◆ What the exercise asks ◆
The required output is every line from the beginning of the entries below through the line that includes "COL=bpy.context.collection", copied exactly.

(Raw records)
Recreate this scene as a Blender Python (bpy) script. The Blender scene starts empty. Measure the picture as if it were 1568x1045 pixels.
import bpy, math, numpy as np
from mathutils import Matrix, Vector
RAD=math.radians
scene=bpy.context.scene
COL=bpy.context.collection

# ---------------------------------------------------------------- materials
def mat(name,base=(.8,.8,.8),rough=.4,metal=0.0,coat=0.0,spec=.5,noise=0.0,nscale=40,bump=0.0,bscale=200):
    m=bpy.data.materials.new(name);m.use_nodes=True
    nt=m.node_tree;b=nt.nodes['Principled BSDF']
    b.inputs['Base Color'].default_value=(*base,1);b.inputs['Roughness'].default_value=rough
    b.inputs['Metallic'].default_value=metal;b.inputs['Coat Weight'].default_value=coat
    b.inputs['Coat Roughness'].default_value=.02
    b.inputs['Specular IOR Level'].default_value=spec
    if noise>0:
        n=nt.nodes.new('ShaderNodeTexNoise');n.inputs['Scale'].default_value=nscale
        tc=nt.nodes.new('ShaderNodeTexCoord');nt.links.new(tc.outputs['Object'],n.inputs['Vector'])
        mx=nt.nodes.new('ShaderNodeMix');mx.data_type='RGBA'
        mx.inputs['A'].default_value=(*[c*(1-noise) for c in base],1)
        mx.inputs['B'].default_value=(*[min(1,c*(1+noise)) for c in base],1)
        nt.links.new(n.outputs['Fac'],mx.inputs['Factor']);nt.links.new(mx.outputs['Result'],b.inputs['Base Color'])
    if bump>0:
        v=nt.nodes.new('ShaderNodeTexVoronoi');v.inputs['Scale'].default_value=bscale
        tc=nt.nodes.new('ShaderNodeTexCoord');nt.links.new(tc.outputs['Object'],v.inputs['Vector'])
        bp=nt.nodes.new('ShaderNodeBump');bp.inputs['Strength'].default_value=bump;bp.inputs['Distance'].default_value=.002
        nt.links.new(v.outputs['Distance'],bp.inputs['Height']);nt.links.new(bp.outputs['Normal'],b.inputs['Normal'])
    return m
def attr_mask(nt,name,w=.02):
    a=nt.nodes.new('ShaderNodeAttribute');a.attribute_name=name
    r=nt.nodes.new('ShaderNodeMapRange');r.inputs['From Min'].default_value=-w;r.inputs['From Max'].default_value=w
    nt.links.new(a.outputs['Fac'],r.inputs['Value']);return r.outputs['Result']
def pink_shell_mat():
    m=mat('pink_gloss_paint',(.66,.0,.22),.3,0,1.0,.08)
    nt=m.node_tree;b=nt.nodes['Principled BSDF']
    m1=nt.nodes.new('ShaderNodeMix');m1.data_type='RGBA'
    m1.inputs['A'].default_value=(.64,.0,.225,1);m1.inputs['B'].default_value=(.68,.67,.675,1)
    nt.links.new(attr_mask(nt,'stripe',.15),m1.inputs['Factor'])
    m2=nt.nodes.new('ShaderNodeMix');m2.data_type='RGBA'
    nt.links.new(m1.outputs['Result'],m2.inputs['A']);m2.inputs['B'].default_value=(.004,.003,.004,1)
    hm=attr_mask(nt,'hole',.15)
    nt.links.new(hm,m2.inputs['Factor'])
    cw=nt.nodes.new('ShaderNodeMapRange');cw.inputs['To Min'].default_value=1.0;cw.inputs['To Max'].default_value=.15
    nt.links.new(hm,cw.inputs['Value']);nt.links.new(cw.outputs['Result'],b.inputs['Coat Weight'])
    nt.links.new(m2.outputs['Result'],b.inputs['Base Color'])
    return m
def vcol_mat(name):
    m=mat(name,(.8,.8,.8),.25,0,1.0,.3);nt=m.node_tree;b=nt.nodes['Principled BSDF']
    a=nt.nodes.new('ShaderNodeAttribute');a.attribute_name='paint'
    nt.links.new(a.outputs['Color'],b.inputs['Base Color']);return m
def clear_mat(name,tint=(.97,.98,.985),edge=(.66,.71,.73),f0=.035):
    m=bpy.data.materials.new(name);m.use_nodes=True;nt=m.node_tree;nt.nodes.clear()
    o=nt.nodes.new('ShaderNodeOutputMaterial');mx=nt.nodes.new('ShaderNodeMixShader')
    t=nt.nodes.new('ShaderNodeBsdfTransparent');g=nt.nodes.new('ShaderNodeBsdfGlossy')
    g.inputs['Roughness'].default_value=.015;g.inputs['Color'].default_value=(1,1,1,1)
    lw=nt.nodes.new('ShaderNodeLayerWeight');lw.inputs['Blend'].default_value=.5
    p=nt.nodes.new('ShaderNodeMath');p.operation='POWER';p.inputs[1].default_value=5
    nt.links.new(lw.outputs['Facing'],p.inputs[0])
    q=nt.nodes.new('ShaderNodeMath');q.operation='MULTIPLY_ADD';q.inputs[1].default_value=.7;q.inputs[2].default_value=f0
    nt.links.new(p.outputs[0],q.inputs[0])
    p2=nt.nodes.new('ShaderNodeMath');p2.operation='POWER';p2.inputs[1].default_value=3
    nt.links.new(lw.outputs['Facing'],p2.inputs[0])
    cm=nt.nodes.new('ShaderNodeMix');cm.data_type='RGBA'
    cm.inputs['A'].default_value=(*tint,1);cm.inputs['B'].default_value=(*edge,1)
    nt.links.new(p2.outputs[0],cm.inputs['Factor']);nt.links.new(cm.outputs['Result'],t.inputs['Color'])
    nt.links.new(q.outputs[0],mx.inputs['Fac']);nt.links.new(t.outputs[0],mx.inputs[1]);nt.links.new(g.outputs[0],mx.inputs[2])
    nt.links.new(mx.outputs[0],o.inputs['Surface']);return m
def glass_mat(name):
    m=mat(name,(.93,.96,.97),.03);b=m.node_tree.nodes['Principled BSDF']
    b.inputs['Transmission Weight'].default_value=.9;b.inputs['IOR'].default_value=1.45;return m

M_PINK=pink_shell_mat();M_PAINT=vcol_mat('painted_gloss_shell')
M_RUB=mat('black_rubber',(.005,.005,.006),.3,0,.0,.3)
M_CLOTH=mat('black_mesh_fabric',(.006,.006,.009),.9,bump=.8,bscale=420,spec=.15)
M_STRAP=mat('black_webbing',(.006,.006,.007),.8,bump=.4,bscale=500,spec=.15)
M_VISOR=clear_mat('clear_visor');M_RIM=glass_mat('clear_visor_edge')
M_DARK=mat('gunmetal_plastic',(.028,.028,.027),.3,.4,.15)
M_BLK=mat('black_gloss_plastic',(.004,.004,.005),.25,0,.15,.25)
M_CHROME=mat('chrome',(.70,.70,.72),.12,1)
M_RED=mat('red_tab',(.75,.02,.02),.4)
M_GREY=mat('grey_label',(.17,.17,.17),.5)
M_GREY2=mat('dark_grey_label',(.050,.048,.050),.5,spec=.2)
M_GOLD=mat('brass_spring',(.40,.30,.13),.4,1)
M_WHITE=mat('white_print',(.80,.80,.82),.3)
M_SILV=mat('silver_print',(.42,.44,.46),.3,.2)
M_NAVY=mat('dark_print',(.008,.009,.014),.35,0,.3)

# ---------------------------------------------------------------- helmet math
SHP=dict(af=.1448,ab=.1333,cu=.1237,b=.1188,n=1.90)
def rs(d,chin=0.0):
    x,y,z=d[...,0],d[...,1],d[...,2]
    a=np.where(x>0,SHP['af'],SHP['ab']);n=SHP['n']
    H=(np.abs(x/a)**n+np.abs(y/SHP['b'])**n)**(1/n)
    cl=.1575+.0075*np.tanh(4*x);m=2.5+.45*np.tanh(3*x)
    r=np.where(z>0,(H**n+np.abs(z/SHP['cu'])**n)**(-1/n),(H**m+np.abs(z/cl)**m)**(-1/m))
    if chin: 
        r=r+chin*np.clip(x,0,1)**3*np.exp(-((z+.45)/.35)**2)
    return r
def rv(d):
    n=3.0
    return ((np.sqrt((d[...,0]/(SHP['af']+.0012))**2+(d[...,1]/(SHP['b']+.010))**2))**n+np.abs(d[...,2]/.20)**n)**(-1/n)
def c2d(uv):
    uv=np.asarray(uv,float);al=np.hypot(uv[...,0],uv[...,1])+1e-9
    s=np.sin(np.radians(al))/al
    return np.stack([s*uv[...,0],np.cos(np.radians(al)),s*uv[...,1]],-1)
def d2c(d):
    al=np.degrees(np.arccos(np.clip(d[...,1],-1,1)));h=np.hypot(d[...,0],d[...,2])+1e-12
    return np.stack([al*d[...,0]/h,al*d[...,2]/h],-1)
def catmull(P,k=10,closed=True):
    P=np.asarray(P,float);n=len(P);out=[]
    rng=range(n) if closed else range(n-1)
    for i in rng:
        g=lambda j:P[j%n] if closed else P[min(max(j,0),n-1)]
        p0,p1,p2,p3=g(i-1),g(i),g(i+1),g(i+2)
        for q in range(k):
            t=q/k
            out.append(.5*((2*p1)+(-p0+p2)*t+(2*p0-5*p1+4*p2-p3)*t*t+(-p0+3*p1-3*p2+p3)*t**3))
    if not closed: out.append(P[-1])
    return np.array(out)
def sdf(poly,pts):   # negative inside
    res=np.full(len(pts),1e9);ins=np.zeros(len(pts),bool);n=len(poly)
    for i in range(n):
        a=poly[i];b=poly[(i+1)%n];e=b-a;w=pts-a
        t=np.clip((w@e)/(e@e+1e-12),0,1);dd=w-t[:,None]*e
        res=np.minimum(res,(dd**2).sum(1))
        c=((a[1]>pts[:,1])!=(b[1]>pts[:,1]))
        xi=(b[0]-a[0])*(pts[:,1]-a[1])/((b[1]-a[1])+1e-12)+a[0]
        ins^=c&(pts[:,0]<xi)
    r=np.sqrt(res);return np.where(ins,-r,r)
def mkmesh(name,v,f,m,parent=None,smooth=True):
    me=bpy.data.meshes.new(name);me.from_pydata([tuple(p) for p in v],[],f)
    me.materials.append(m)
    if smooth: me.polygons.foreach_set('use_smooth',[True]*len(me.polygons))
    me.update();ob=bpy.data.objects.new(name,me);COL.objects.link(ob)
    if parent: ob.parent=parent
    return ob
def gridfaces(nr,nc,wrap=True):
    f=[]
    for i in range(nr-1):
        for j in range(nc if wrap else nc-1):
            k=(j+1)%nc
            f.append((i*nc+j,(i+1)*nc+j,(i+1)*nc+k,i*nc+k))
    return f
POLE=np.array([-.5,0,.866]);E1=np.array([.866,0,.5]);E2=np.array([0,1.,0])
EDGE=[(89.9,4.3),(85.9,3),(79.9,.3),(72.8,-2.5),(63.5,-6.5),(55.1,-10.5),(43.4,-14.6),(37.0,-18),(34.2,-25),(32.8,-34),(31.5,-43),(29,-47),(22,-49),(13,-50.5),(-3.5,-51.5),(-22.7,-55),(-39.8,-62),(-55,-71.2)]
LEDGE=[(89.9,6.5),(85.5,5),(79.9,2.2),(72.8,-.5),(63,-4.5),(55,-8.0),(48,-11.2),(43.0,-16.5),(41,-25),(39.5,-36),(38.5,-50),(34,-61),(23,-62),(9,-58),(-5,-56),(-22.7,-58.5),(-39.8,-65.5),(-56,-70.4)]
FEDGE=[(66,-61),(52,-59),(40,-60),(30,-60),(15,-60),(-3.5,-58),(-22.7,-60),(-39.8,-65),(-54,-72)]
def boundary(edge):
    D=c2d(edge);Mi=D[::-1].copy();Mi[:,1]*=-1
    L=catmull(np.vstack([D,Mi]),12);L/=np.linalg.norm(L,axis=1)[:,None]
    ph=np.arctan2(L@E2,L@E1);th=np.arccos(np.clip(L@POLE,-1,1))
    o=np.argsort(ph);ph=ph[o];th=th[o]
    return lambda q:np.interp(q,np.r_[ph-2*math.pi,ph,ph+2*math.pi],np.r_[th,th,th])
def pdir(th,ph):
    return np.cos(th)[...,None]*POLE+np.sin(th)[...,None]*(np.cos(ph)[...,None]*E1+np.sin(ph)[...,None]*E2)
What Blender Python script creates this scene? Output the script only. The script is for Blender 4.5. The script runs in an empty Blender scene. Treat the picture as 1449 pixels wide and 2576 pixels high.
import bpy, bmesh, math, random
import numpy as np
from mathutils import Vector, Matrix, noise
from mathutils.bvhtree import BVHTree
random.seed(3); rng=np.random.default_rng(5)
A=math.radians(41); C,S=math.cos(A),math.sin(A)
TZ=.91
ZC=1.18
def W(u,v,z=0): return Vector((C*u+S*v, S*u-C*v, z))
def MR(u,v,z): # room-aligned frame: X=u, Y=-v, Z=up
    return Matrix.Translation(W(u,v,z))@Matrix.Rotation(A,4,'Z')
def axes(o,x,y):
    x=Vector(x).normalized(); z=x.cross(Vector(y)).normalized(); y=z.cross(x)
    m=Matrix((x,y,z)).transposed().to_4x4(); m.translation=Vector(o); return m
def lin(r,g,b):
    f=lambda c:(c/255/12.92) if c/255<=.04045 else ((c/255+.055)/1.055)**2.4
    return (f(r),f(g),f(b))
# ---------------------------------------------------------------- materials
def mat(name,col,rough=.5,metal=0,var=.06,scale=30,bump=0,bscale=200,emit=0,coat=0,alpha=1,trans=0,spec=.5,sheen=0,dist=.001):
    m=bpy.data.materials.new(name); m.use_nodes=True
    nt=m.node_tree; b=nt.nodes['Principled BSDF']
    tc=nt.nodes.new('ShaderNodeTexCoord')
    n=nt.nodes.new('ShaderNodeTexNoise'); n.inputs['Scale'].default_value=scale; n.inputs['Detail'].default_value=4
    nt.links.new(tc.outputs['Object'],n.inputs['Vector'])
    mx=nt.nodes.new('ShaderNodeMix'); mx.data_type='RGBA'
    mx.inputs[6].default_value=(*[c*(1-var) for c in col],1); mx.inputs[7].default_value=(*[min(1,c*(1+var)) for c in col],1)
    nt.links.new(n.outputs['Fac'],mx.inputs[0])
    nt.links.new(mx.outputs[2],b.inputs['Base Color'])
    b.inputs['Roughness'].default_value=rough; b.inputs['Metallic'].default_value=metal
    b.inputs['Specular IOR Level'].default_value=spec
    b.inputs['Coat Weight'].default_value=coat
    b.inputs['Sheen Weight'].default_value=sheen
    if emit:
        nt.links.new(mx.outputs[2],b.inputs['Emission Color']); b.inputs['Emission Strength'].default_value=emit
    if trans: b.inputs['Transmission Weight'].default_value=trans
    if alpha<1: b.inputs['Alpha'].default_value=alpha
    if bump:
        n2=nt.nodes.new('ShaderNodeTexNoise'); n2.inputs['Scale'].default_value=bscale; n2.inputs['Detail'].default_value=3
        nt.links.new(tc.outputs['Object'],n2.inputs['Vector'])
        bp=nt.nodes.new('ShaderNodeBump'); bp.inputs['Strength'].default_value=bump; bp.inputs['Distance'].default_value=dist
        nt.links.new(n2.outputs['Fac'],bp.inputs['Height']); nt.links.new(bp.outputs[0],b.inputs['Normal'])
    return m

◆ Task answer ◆
Recreate this scene as a Blender Python (bpy) script. The Blender scene starts empty. Measure the picture as if it were 1568x1045 pixels.
import bpy, math, numpy as np
from mathutils import Matrix, Vector
RAD=math.radians
scene=bpy.context.scene
COL=bpy.context.collection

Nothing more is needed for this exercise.